Chronic illness advocate and model Gigi Robinson says there’s a difference between portraying disabled joy or chronically ill people who are living a full, interesting life, and picking and choosing when to look “sick” as it suits you. “I think people should be able to express themselves without damaging their body,” she says. “If you want to stop covering your dark circles, more power to you, but people are making themselves sick and developing eating disorders just to fit into a beauty standard fundamentally created by the male gaze.”
Our shift from “heroin chic” to “succubus chic” also marks a change in which we collectively decided to aestheticize life instead of actually living it, says DeFino. “In the ’90s, clubbing and doing drugs led to that messy, thin aesthetic. Today, aesthetic desire comes first,” she says, in a way that is so misaligned with reality. “The current cultural beauty ideal is one that signals wealth and wellness, but we signal that aesthetically with actions that actually decrease our wealth and wellness.”

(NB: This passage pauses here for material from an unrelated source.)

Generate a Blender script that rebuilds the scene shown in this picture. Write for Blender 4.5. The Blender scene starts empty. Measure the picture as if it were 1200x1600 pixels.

In order for the “heroin chic” ideal to stop coming back under different names and cultural contexts, it’s clear we need to address the troubling relationship between the glamorization and moralization of illness in the fashion industry. This, says DeFino, might not be possible without completely reexamining and rethinking the industry at large. “I don’t know that the beauty industry can abandon this altogether because the industry survives on a model of sickness,” she says. “People can abandon these sickness-encoded trends by divesting from industrialized beauty.” With this in mind, an act of true rebellion won’t look like bleaching your eyebrows and getting buccal fat removal to look “succubus chic,” but ignoring the trend altogether.